Only under Vladimir Putin has this domestic market recovered. The defense budget, estimated at about $42 billion for 2010, has been steadily increased. In 2007, the Russian government announced that it would invest $750 billion until 2020 to buy new weapons. Within the government, the army’s domestic weapons spending spree created considerable tensions. Finance Minister Alexei Kudrin resigned in fall 2011 because he was unwilling to shoulder the budgetary strain of this decision. Other critics consider this money better spent on Russia’s crumbling public infrastructure and on housing.

For Putin, however, the benefits of this massive promotion of the domestic defense industry are clear. It would not only create jobs in Russia but also modernize the material basis of the Russian economy and aid scientific progress, he stated in December. The large Russian arms manufacturers are indeed important employers: Moscow-based United Aircraft Corporation has almost 100,000 workers, as does Almaz-Antey, the producer of Russia’s best-selling anti-aircraft systems. Moreover, the defense industry is one of the very few sectors in which Russia remains somewhat competitive internationally.

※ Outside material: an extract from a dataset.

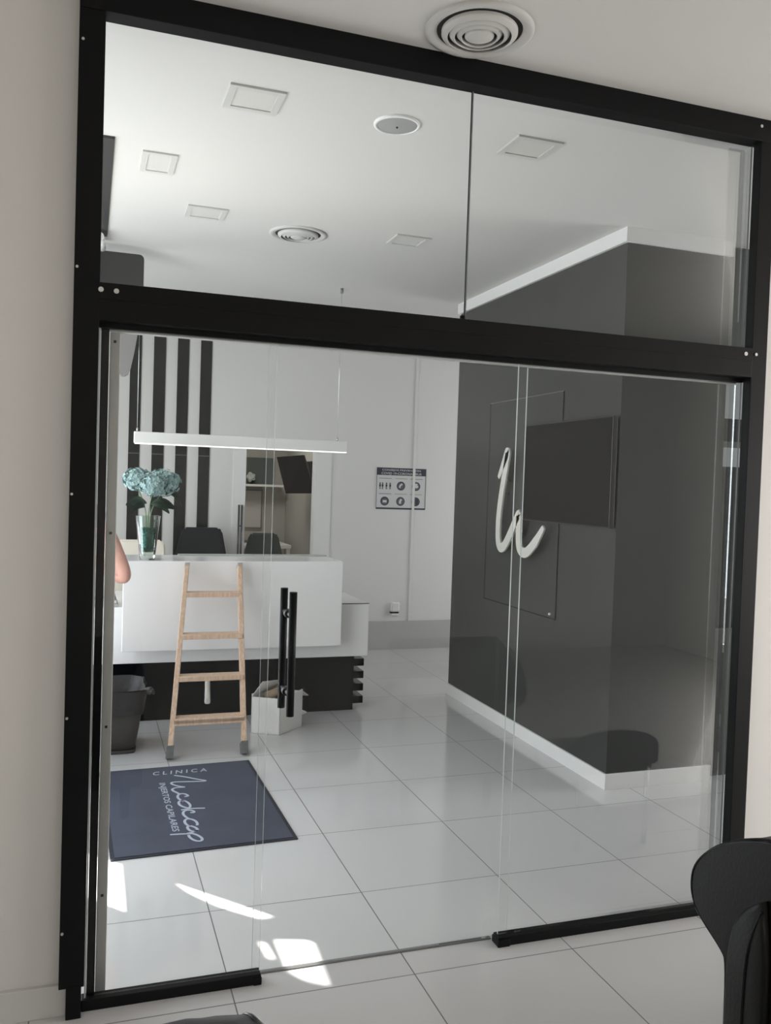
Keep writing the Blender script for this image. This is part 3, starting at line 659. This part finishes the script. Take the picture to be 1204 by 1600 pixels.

Putin has increasingly allied himself with military and security services representatives within the elite. He further consolidated state control of the defense industry. Ninety percent of the largest producers are state owned. The creation of Rosoboronexport also enabled the government to control the profitable export business. Since 2007, Russian defense companies have had to channel their exports through Rosoboronexport, which currently controls 80 percent of this market, according to the Center for Analysis of Strategies and Technologies.

In the export market, Russian companies have traditionally relied on Soviet-era contacts with former ideological allies. However, the Soviet Union’s ideologically motivated arms export strategy also cost it dearly. After the union’s collapse in 1991, many former client states could not pay back the generous loans through which weapons procurements had been financed. Paying customers such as Iraq and Syria have, at various times in the last 20 years, undergone civil wars and regime changes and no longer present reliable buyers. India remains one of the few traditional markets for Russian arms. In spite of delivery and quality problems, the two countries signed another deal for $2.9 billion in December. Currently, the portfolio of weapons contracts between them amounts to $7 billion.

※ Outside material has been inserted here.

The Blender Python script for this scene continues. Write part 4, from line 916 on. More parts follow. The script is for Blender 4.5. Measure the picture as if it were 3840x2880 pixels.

Because of geopolitical changes and increased competition, Russian arms merchants have diversified their export markets and are currently delivering weapons to 60 nations, with almost half going to Asia and a quarter to Africa. The international arms trade is a murky and morally questionable business, and Russia traffics with some particularly dubious clients. Moscow has attracted global criticism because of its arms deliveries to Iran and Syria. Russia is considered to be the center of the international gray market of weapons, estimated at about $5 billion annually. In circumvention of an existing embargo, Russian helicopters were, for example, sold to Sudan in 2005, by way of Belarus. The German magazine Der Spiegel reports that retired Russian intelligence officers make a lot of money setting up these deals.

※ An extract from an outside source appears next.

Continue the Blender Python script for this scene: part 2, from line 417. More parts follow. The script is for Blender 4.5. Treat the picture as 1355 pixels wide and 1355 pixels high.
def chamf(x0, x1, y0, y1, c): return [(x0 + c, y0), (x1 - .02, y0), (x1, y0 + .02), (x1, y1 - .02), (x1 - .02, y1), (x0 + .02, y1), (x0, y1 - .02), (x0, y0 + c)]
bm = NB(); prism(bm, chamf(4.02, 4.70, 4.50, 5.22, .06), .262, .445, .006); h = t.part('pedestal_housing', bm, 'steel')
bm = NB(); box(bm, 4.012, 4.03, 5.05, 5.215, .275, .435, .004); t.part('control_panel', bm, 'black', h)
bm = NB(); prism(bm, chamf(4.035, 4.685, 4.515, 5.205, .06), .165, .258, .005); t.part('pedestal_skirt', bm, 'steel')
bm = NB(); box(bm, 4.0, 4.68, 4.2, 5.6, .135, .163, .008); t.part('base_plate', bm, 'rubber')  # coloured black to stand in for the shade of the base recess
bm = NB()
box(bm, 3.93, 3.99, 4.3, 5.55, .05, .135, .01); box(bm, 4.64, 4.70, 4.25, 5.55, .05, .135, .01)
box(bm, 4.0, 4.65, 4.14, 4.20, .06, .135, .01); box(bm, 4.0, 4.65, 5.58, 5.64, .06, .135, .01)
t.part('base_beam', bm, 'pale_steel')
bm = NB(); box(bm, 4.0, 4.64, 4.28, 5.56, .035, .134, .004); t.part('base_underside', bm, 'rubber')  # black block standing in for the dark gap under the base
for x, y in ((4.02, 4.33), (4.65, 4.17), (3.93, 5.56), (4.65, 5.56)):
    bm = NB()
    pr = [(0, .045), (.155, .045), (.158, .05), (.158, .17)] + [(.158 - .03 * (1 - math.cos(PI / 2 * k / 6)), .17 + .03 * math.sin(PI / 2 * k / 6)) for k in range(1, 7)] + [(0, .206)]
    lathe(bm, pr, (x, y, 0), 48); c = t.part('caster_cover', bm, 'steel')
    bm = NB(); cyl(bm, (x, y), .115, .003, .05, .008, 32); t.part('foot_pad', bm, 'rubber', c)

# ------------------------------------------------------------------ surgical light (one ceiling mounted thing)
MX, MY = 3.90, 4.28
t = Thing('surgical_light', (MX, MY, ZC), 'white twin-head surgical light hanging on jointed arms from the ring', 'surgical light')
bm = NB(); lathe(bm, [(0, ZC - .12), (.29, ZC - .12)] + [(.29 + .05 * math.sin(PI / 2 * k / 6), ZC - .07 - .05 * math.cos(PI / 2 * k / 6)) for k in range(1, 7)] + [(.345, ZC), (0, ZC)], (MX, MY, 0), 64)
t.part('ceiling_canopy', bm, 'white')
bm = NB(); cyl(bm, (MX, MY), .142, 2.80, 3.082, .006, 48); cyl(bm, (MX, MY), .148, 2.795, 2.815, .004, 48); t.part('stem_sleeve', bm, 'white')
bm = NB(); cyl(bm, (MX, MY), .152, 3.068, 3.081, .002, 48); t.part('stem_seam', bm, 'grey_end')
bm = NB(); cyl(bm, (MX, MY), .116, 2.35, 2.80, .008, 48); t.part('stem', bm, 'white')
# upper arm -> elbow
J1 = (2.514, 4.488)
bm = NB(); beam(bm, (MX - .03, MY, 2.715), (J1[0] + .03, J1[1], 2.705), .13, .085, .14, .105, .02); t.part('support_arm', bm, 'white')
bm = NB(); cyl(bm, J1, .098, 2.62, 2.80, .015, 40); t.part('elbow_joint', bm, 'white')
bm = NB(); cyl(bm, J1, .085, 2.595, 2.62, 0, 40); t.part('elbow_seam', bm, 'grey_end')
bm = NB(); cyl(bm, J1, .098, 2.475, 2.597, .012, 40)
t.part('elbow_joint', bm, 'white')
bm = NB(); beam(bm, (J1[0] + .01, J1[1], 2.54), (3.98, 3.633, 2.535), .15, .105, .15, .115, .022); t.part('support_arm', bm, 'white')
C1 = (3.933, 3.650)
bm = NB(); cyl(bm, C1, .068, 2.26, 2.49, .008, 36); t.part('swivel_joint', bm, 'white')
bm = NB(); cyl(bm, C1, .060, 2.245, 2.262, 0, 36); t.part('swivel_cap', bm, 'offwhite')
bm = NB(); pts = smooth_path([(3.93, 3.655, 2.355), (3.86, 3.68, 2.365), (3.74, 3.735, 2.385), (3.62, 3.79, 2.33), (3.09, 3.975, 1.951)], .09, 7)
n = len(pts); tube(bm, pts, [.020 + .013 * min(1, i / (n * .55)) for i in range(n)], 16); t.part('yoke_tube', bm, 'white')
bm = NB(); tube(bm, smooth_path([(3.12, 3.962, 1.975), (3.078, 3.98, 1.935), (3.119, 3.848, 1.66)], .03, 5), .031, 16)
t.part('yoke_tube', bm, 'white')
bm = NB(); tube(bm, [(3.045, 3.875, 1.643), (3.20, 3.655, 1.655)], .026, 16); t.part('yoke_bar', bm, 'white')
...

One particularly notorious case was Viktor Bout, on whose story the movie “Lord of War” was based, starring Nicolas Cage. Bout was a Soviet adviser in Africa and built a lucrative arms trade network based on his contacts. He sold weapons to war-torn countries such as Liberia and Angola in the 1990s, at times circumventing U.N. sanctions. At the same time, he also supplied U.N. and American troops in Iraq. In 2008, he was arrested in Thailand and extradited to the United States, where he was convicted and sentenced to 25 years in prison on terrorism charges. He had tried to sell heavy weapons, to be used against U.S. troops, to a CIA agent posing as a representative of a Colombian rebel group. The conviction aroused much debate, particularly in Russia, where many commentators pointed out the hypocrisy of the verdict and the double standard applied in comparison with Western nations whose arms dealings are also not beyond controversy.

In the Middle East, traditionally an important market for Russian arms, sellers find themselves increasingly under pressure from American and European competitors. The new Iraqi army is using almost exclusively American equipment. In October, the Iraqi government nonetheless signed a $4 billion deal with Russian arms manufacturers to buy helicopters and missiles. Citing “corruption,” Prime Minister Nouri al-Maliki subsequently canceled the deal. Russian arms expert Igor Korotchenko dismissed this accusation as a “smokescreen.” “I believe this is just a pretext and the true reason is Washington applying pressure on Baghdad,” he argued. Naturally, these accusations are difficult to prove, but it is clear that many in Iraq desire more independence from the U.S. in military affairs. In February, Iraqi Foreign Minister Hoshyar Zebari contradicted Maliki and said that the arms deal would go through regardless of earlier problems. Moral dilemmas do not appear to preoccupy anyone selling weapons in the Middle East, a highly unstable and therefore very profitable region for arms merchants.

It is highly unlikely that the international arms trade will be regulated more closely in the foreseeable future. In 2012, the U.N. organized a global conference to negotiate an arms trade treaty, and deliberations will be concluded by the end of March. However, demands by European nations and human rights organizations for clear regulation that would outlaw the sale of weapons to countries engaged in human rights violations stand little chance. Russian experts in particular claim that their country’s existing arms control system through Rosoboronexport is more than sufficient. Sergey Denisentsev, an expert at the Center for Analysis of Strategies and Technologies, claims that “Russia has one of the most well-developed arms control systems in the world.” Recent cases including clandestine weapons shipments to Syria would lead one to believe otherwise.

Russia is, however, not alone in rejecting tighter international controls. It is joined by the United States and China as well as smaller nations without a defense industry that fear restrictions on buying arms. “Governments are letting the unrelenting commercial pressures of arms companies and their own narrow national interests take precedence over building the rule of law and respect for human rights,” concludes Brian Wood, Amnesty International’s head of arms control and human rights.